Momigliano writes in his essay A Piedmontese View of the History of Ideas:
Lord Acton managed to become famous for a book on liberty he did not write.
What is meant by this puzzling sentence?
Momigliano writes in his essay A Piedmontese View of the History of Ideas:
Lord Acton managed to become famous for a book on liberty he did not write.
What is meant by this puzzling sentence?
The quote refers to two things about Lord Acton. First, he was anything but prolific as an author:
He is notorious for having rising to the heights of the historical profession without actually writing a book; the only work published in book form during his lifetime was his inaugural lecture when he became Regius professor of history at Cambridge.1
Second (and somewhat related to the first), he was obsessed with writing the definitive "history of liberty" but insisted on sourcing and researching it himself. The following makes use of a similar phrase, but puts it into a little more context:
The Cambridge historian Lord Acton (1834-1902) – who is best remembered for his maxim “Power tends to corrupt, and absolute power corrupts absolutely” – spent much of his professional life working on a single book, a comprehensive history of liberty. As one of the most knowledgeable historians of the nineteenth century, Acton was uniquely qualified for this ambitious project.
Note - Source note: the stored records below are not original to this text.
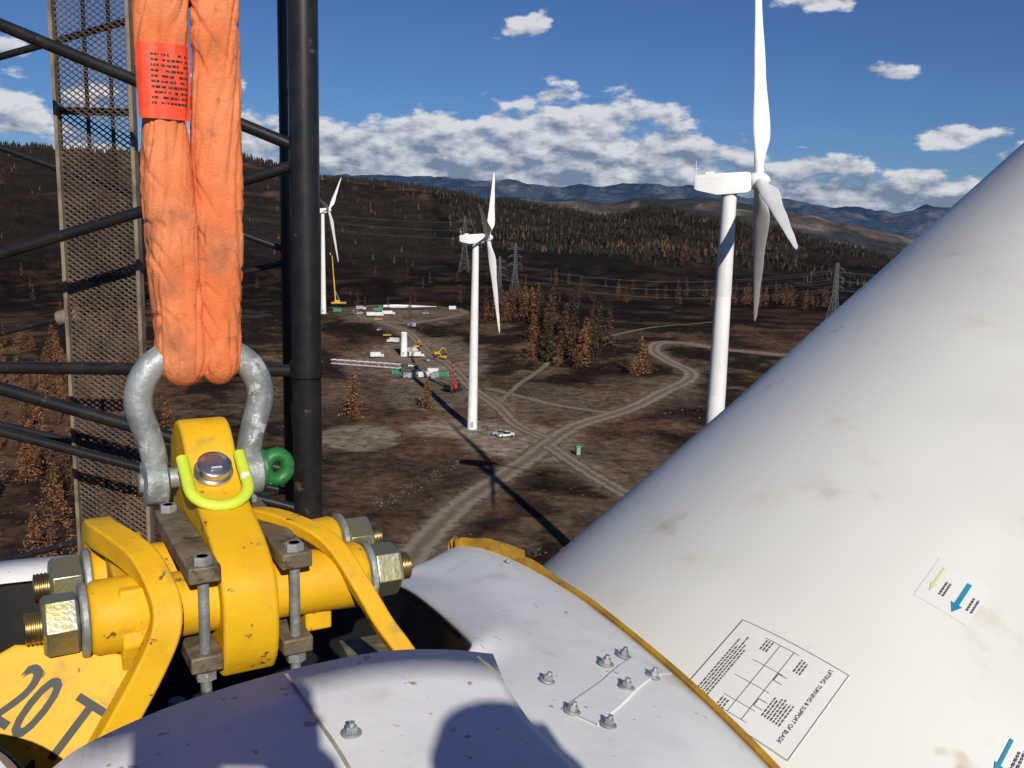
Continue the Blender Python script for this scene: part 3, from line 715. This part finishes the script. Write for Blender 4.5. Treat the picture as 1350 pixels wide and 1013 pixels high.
# seams
def ribbon(pts,w,h,name,m,K=10):
    P=crom([V((x,y,0)) for x,y in pts],K); vs=[];fs=[]
    for i,p in enumerate(P):
        d=(P[min(i+1,len(P)-1)]-P[max(i-1,0)]).normalized(); s=V((d.y,-d.x,0))
        for a,b in ((-.5,-.004),(-.5,h),(-.17,h),(.17,h),(.5,h),(.5,-.004)):
            q=p+s*(a*w); z,_=drop(q.x,q.y); vs.append(V((q.x,q.y,z.z+b)))
    for i in range(len(P)-1):
        for j in range(5): fs.append((i*6+j,i*6+j+1,(i+1)*6+j+1,(i+1)*6+j))
    mb=MB(); mb.add(vs,fs); return mb.obj(name,[m],hubE,smooth=30)
ribbon([(-.268,1.072),(-.215,.985),(-.158,.887),(-.08,.72),(.0,.4)],.004,.0016,'panel_seam',M['seam'])
ribbon([(-.036,1.160),(.010,1.100),(.062,1.02),(.114,.930),(.18,.77)],.003,.0015,'panel_seam',M['seam'])
ja,jb=V((.262,1.50,0)),V((.100,1.14,0)); jn=V((.91,-.41,0))
ribbon([tuple((ja.lerp(jb,t))[:2]) for t in (0,.33,.66,1)],.05,.003,'joint_plate',M['panel'])
# bolts
mb=MB()
for x,y,s in [(.193,1.435,1),(.158,1.372,1),(.232,1.375,1),(.180,1.290,1),(.060,1.238,.9),(.090,1.148,.9),(.137,1.136,.9),(-.166,.948,.9),(.0,2.0,.5)]:
    p,nn=drop(x,y); nn=(nn+V((random.uniform(-.05,.05),random.uniform(-.05,.05),0))).normalized(); p=p+nn*.003
    mb.lathe(p,nn,[(0,.0125*s),(.0022,.0125*s),(.0022,.011*s),(.003,.011*s)],24,0)
    mb.lathe(p+nn*.003,nn,[(0,.0075*s),(.006*s,.0075*s),(.007*s,.0065*s)],6,0,rot=random.random())
    mb.lathe(p+nn*.009*s,nn,[(0,.0040*s)]+[(.0012*k,(.0040 if k%2 else .0035)*s) for k in range(1,6)],12,0)
mb.obj('panel_bolts',[M['galv']],hubE,smooth=30)

# ------------------------------------------------------------------ lifting beam
LROT=math.atan2(.497,.868); LO=D(-.467,1.496,-.602)
LB=empty('lifting_beam',LO,LROT)
mb=MB()
for y,r in ((-.08,.056),(.08,.052)):
    x0,x1=(-.225,.205) if y<0 else (-.205,.215)
    mb.lathe((x0,y,0),(1,0,0),[(0,r-.006),(.010,r),(.070,r),(.085,r-.005),(.14,r-.006),(x1-x0-.14,r-.006),(x1-x0-.075,r-.004),(x1-x0-.012,r),(x1-x0,r-.006)],48,0)
def strap(pts,w,t):
    P=crom(pts,6); vs=[];fs=[]
    for i,p in enumerate(P):
        d=(P[min(i+1,len(P)-1)]-P[max(i-1,0)]).normalized(); s=V((1,0,0)); s=(s-d*s.dot(d)).normalized(); nn=d.cross(s)
        for a,b in ((-1,-1),(1,-1),(1,1),(-1,1)): vs.append(p+s*(a*w/2)+nn*(b*t/2))
    for i in range(len(P)-1):
        for j in range(4): fs.append((i*4+j,i*4+(j+1)%4,(i+1)*4+(j+1)%4,(i+1)*4+j))
    k=len(P)-1; fs+= [(0,1,2,3),(k*4,k*4+1,k*4+2,k*4+3)]
    mb.add(vs,fs)
strap([(-.190,.15,-.02),(-.190,.11,.070),(-.186,.03,.090),(-.160,-.04,.084),(-.138,-.10,.066),(-.125,-.150,.015),(-.152,-.164,-.05),(-.222,-.172,-.165),(-.30,-.178,-.29)],.042,.040)
strap([(.02,.15,.0),(.035,.12,.058),(.068,.05,.084),(.108,-.03,.084),(.148,-.095,.062),(.180,-.150,.0),(.21,-.172,-.06),(.24,-.195,-.11),(.31,-.25,-.24)],.032,.024)
mb.prism([(-.185,-.12,.05),(-.185,.12,.06),(-.185,.13,-.02),(-.185,.09,-.11),(-.185,-.10,-.11),(-.185,-.14,-.03)],(.065,0,0))
mb.prism([(.10,-.10,.04),(.10,.11,.045),(.10,.12,-.02),(.10,.08,-.10),(.10,-.10,-.08)],(.045,0,0))
def toL(x,y,z):
    d=V((x,y,z+CAMH))-LO; return V((d.x*.868+d.y*.497,-d.x*.497+d.y*.868,d.z))
pl=[toL(-.71,1.271,-.624),toL(-.63,1.30,-.636),toL(-.5515,1.3247,-.6677),toL(-.5855,1.246,-.767),toL(-.66,1.15,-.90),toL(-.76,1.1,-.85),toL(-.86,1.17,-.70)]
pn=(pl[1]-pl[0]).cross(pl[3]-pl[0]).normalized(); 
if pn.dot(toL(0,0,0)-pl[0])<0: pn=-pn
pl=[p-pn*((p-pl[0]).dot(pn)) for p in pl]
mb.prism(pl,-pn*.022)
mb.obj('yellow_frame',[M['yellow']],LB,smooth=35,bevel=.004,segs=3)
ux=(pl[2]-pl[0]).normalized(); uy=pn.cross(ux).normalized()
if uy.z<0: uy=-uy
ux2=(ux*.90-uy*.43).normalized(); uy2=(uy*.90+ux*.43).normalized()
cc_=toL(-.665,1.235,-.715); cc_=cc_-pn*((cc_-pl[0]).dot(pn))
o1=cc_-ux2*.055-uy2*.036
def heavy(txt,size,fx,fy,dx,dy,k):
    # stencilled heavy letters : two passes of the glyph a hair apart
    for q in range(2):
        flat_text(txt,size,lambda x,y:o1+ux2*(x*fx+dx+q*k)+uy2*(y*fy+dy)+pn*(.0012+.0002*q),M['ink'],'rating_text',LB)
heavy('20',.095,.66,1.4,-.002,0,.0035); heavy('T',.095,.80,1.4,.082,0,.0035); heavy('N',.045,1,1.1,.082,-.046,.002)
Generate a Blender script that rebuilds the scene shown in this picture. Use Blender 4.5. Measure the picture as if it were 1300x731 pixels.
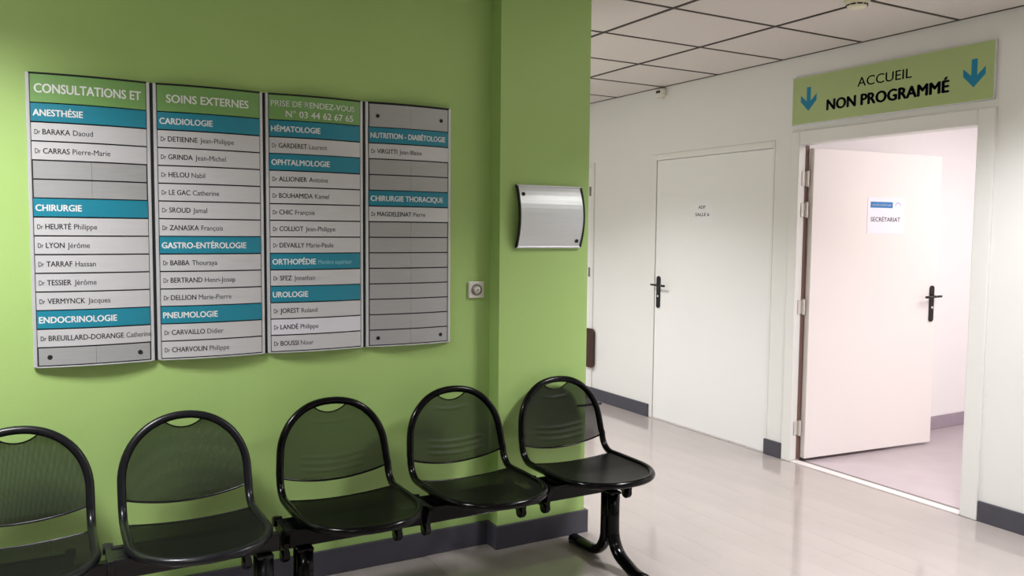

Unfortunately, however, his rigorous standards of scholarship eventually got the better of him.
Distrustful of secondary accounts, Acton insisted on doing original research in every phase of his history. And since his history spanned over 2500 years, covered many different countries, and dealt with everything from the history of religion and philosophy to the history of political movements, it became virtually impossible for any one person, however brilliant and industrious, to complete the task that Acton had set for himself. Consequently, Acton’s masterpiece was never finished, and his history of liberty, the work of a lifetime, became known as “the greatest book never written.”
Much of the work he did on The History of Liberty has been published in various essays and collections, but his opus was never completed.
1 Boyd, Kelly. Encyclopedia of Historians and Historical Writing, Volume 1, p. 1
2 Smith, George H. Lord Acton and the History of Liberty, Part 1, online
The only hit I could find for misattributions involving Lord Acton is for a simple statement, not an entire book. This is what is sometimes today called Acton's Law: "Power corrupts. Absolute power corrupts absolutely".
Its true that isn't quite what he said. The full quote, from a letter he wrote to fellow historian Bishop Mandell Creighton in 1887 is:
Power tends to corrupt, and absolute power corrupts absolutely.
The popular phrasing only alters the sentence slightly, in the laudable interests of brevity and clarity. However, many argue that without the "tends to" it turns a statement about pressures into a assertion of an unstoppable mechanism.